Friday, 21 September 2012

AEON Credit Service (M) - 1HFY13 results within expectations


Period    2Q13/1H13

Actual vs.  Expectations
 Within expectations. ACSM reported 1HFY13 net profit of RM60.2m that was 47% of ours and 46% of the consensus’ estimate.  

Dividends   Declared an interim single tier dividend of 15.50 sen per share.

Key Result Highlights
 The 2QFY13 total revenue of RM121.1m was up 36% YoY, driven mainly by higher gross receivables (+41% YoY) with a stable interest spread of 19%. 
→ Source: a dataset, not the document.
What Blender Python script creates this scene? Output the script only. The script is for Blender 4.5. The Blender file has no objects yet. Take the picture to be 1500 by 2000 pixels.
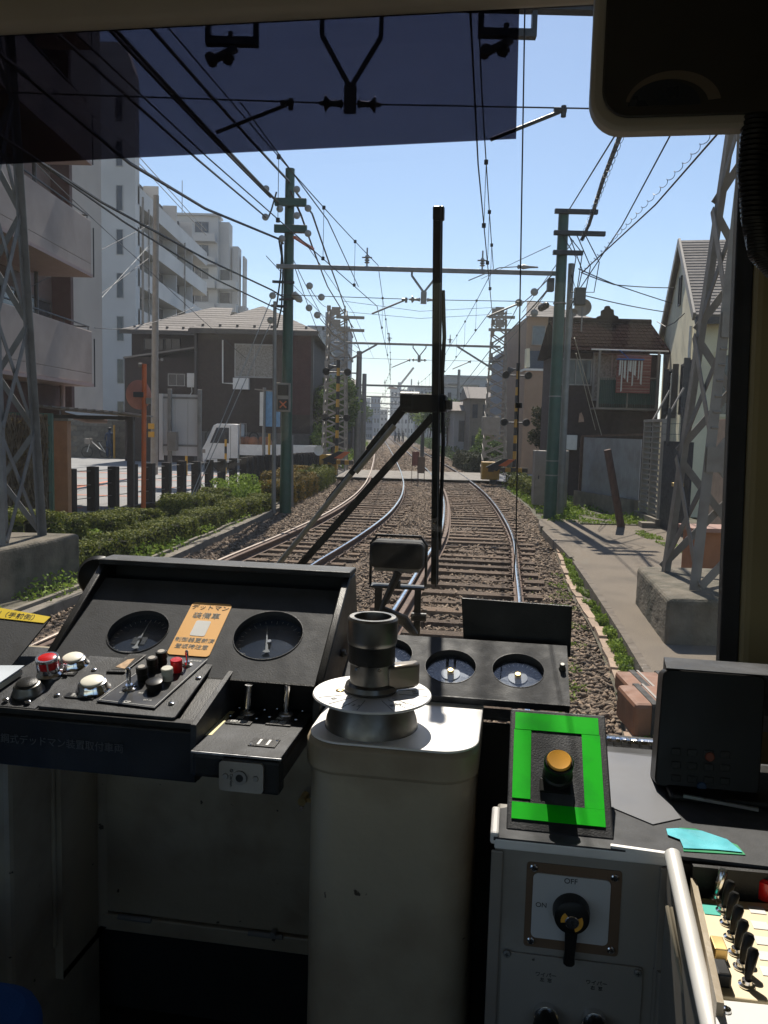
import bpy, math, random
import numpy as np
from mathutils import Vector, Matrix
random.seed(7); RNG = np.random.default_rng(7)
C = bpy.context.scene.collection
R_ = math.radians
# ------------------------------------------------------------- camera, sky, sun, exposure
F = 1620.; H = 2.05; PITCH = R_(5.78); ROLL = R_(1.5); CABYAW = R_(-9)
camd = bpy.data.cameras.new('camera'); cam = bpy.data.objects.new('camera', camd); C.objects.link(cam)
camd.sensor_fit = 'HORIZONTAL'; camd.sensor_width = 36; camd.lens = 36*F/1500
camd.clip_start = .02; camd.clip_end = 6000
RM = Matrix.Rotation(math.pi/2-PITCH, 3, 'X') @ Matrix.Rotation(ROLL, 3, 'Z')
cam.matrix_world = Matrix.Translation((0, 0, H)) @ RM.to_4x4()
bpy.context.scene.camera = cam
sc = bpy.context.scene
SUN_EL, SUN_AZ = R_(50.5), R_(1.5)
w = bpy.data.worlds.new('World'); sc.world = w; w.use_nodes = True
nt = w.node_tree; bg = nt.nodes['Background']
sky = nt.nodes.new('ShaderNodeTexSky'); sky.sky_type = 'NISHITA'; sky.sun_disc = False
sky.sun_elevation = SUN_EL; sky.sun_rotation = SUN_AZ
sky.air_density = 1.0; sky.dust_density = .3; sky.ozone_density = 1.9; sky.altitude = 0
nt.links.new(sky.outputs[0], bg.inputs[0]); bg.inputs[1].default_value = .085
sl = bpy.data.lights.new('sun', 'SUN'); sl.energy = 4.7; sl.angle = R_(.5); sl.color = (1, .91, .79)
so = bpy.data.objects.new('sun', sl); C.objects.link(so)
sd = Vector((math.sin(SUN_AZ)*math.cos(SUN_EL), math.cos(SUN_AZ)*math.cos(SUN_EL), math.sin(SUN_EL)))
so.rotation_euler = sd.to_track_quat('Z', 'Y').to_euler(); so.location = (0, 0, 60)
sc.view_settings.view_transform = 'Standard'; sc.view_settings.look = 'None'
sc.view_settings.exposure = .6; sc.view_settings.gamma = 1; sc.view_settings.use_curve_mapping = False
sc.cycles.max_bounces = 8; sc.cycles.transparent_max_bounces = 24; sc.cycles.caustics_reflective = False
sc.cycles.sample_clamp_indirect = 4

# ------------------------------------------------------------- measuring helpers (pixel of the 1500x2000 photograph -> place)
V = lambda *a: Vector(a)
def ray(px, py, yaw=0):
    d = RM @ Vector(((px-750)/F, -(py-1000)/F, -1))
    return Matrix.Rotation(-yaw, 3, 'Z') @ d
C0 = Vector((0, 0, H))
def U(px, py, y, yaw=0): d = ray(px, py, yaw); return C0+d*(y/d.y)
def G(px, py, z=0, yaw=0): d = ray(px, py, yaw); return C0+d*((z-H)/d.z)
LV = lambda px, py, v: U(px, py, v, CABYAW)
LZ = lambda px, py, z: G(px, py, z, CABYAW)
def LP(px, py, O, n): d = ray(px, py, CABYAW); return C0+d*((O-C0).dot(n)/d.dot(n))

# ------------------------------------------------------------- materials
def mat(name, col, rough=.6, metal=0., var=.15, scale=6., bump=0., bs=60., rnd=0., island=0., spec=.5, dirt=None, dscale=1.5, damt=.5, stretch=None, chips=None, cth=.70):
    m = bpy.data.materials.new(name); m.use_nodes = True; t = m.node_tree; N = t.nodes; L = t.links
    b = N['Principled BSDF']; b.inputs['Roughness'].default_value = rough; b.inputs['Metallic'].default_value = metal
    b.inputs['Specular IOR Level'].default_value = spec
    tc = N.new('ShaderNodeTexCoord'); src = tc.outputs['Object']
    if stretch:
        mp = N.new('ShaderNodeMapping'); mp.inputs['Scale'].default_value = stretch; L.new(src, mp.inputs[0]); src = mp.outputs[0]
    def noise(s, d=4):
        n = N.new('ShaderNodeTexNoise'); n.inputs['Scale'].default_value = s; n.inputs['Detail'].default_value = d; L.new(src, n.inputs['Vector']); return n.outputs[0]
    def mrange(x, a, b2, lo, hi):
        r = N.new('ShaderNodeMapRange'); L.new(x, r.inputs[0])
        for i, q in enumerate((a, b2, lo, hi)): r.inputs[i+1].default_value = q
        return r.outputs[0]
    val = mrange(noise(scale), .3, .7, 1-var, 1+var)
    def mul(a, b2):
        x = N.new('ShaderNodeMath'); x.operation = 'MULTIPLY'; L.new(a, x.inputs[0]); L.new(b2, x.inputs[1]); return x.outputs[0]
    if rnd:
        oi = N.new('ShaderNodeObjectInfo'); val = mul(val, mrange(oi.outputs['Random'], 0, 1, 1-rnd, 1+rnd))
    if island:
        g = N.new('ShaderNodeNewGeometry'); val = mul(val, mrange(g.outputs['Random Per Island'], 0, 1, 1-island, 1+island))
    mx = N.new('ShaderNodeVectorMath'); mx.operation = 'SCALE'; mx.inputs[0].default_value = col; L.new(val, mx.inputs['Scale'])
    out = mx.outputs[0]
    if dirt:
        d = mrange(noise(dscale, 8), .48, .68, 0, damt)
        mm = N.new('ShaderNodeMix'); mm.data_type = 'RGBA'; L.new(d, mm.inputs[0]); L.new(out, mm.inputs[6]); mm.inputs[7].default_value = (*dirt, 1); out = mm.outputs[2]
    if chips:
        d = mrange(noise(34, 3), cth, cth+.015, 0, 1); mm = N.new('ShaderNodeMix'); mm.data_type = 'RGBA'; L.new(d, mm.inputs[0]); L.new(out, mm.inputs[6]); mm.inputs[7].default_value = (*chips, 1); out = mm.outputs[2]
    L.new(out, b.inputs['Base Color'])
    L.new(mrange(noise(scale*2.3), .3, .7, max(0, rough-.08), min(1, rough+.1)), b.inputs['Roughness'])
    if bump:
        bn = N.new('ShaderNodeBump'); bn.inputs['Strength'].default_value = bump; bn.inputs['Distance'].default_value = .02 if bs < 200 else .002
        L.new(noise(bs, 6), bn.inputs['Height']); L.new(bn.outputs[0], b.inputs['Normal'])
    return m
def leafmat(name, c1, c2):
    m = bpy.data.materials.new(name); m.use_nodes = True; t = m.node_tree; N = t.nodes; L = t.links
    b = N['Principled BSDF']; g = N.new('ShaderNodeNewGeometry'); cr = N.new('ShaderNodeValToRGB')
    cr.color_ramp.elements[0].color = (*c1, 1); cr.color_ramp.elements[1].color = (*c2, 1)
    L.new(g.outputs['Random Per Island'], cr.inputs[0]); L.new(cr.outputs[0], b.inputs['Base Color']); b.inputs['Roughness'].default_value = .75; b.inputs['Specular IOR Level'].default_value = .25
    tr = N.new('ShaderNodeBsdfTranslucent'); L.new(cr.outputs[0], tr.inputs[0]); mx = N.new('ShaderNodeMixShader'); mx.inputs[0].default_value = .28
    L.new(b.outputs[0], mx.inputs[1]); L.new(tr.outputs[0], mx.inputs[2]); L.new(mx.outputs[0], N['Material Output'].inputs[0]); return m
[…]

 The group’s 2QFY13 loans growth was mainly underpinned by higher contributions from the personal financing (+148% YoY), vehicle easy payment (+41%), general easy payment (+18%) and the credit card segments (18%). The net NPL remained low at 1.53% (vs. 1Q13: 1.68%).  

 The group’s 2Q13 pretax profit of RM43.7m meanwhile rose by 39% YoY on the back of a higher revenue.  

 Its motor-cycle financing segment contributed 34% to the group’s total revenue, followed by 16%, 25% and 18% from the credit cards, general easy payment and personal financing segments respectively.  

 The annualised ROE meanwhile was at a solid 33.4% vs. FY12’s 30.7%.

Outlook   The group’s loan growth and credit quality outlook remained intact according to management, underpinned by its strong merchant distribution platform. Going forward, we view a 30% loan growth target in FY13 as achievable with a favourable outlook for its (i) Credit Card, (ii) Personal Finance and (iii) Motorcycle Financing divisions.  This should result in an impressive 39% earnings growth in FY13.

However, we think the current share price could have priced in the strong earnings growth already.
Change to Forecasts
 No changes in our forecasts.

Rating  Maintained MARKET PERFORM
 At the current level, the stock offers a potential capital downside of 3.7% but this is expected to be offset by a dividend yield of 4.1%, which brings the potential total return to only 0.4% over the next 12 months.

Valuation    We have raised ACSM’s ex-bonus target price to RM9.70 (from RM8.30 previously) based on 9.0x over FY14 EPS of RM1.08 as we roll forward our valuation year. The TP implies a 3.13x FY14 P/BV.

Risks   Potential higher loan growth in 2012.